While most of the best-seller cookbooks will cover a general range of foods, one huge success outside those boundaries has been Charmaine Soloman’s vegetarian effort. It puts a huge effort into dispelling the myth that you must have meat to make a meal. The book reveals a wealth of knowledge and delights that will enlighten even the hardened carnivore.
Restaurant chefs across Australia also are now producing books to enhance their reputations and restaurants. Our very own Kate Lamont’s cookbook is among the best sellers at places such as the Lane Bookshop in Claremont. Other home-grown talent to make it to print include the ABC’s Ian Parmenter and reknowned foodie Rob Broadfield.
Today’s very popular choice is Nigella Lawson’s book, from her very popular television program, Nigella Bites, on the ABC. Like The Naked Chef, her program has appealed to a different audience, and the poms have got themselves another hit.
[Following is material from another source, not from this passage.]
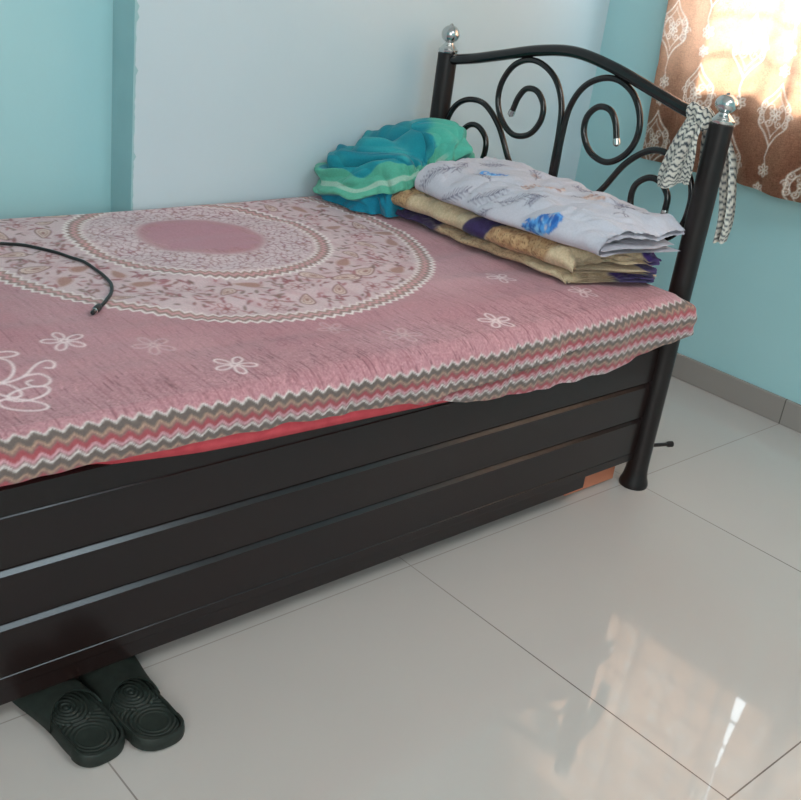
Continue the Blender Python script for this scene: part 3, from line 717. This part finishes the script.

Clever marketing, to be sure but when will Australia find their very own Naked Nigella cooking on television for the X generation? Surely we have some talent hiding out there somewhere.
I leave my final words on the rewards on cookbooks to another Australian treasure, one that evolved out of rural Queensland, as far as I can tell. It’s the CWA Cookery Book and Household Hints.
You should not be ashamed to display your copy, as this is an icon, and if Penfolds Grange can get a heritage listing then I put a case forward to list the CWA Cookery Book alongside.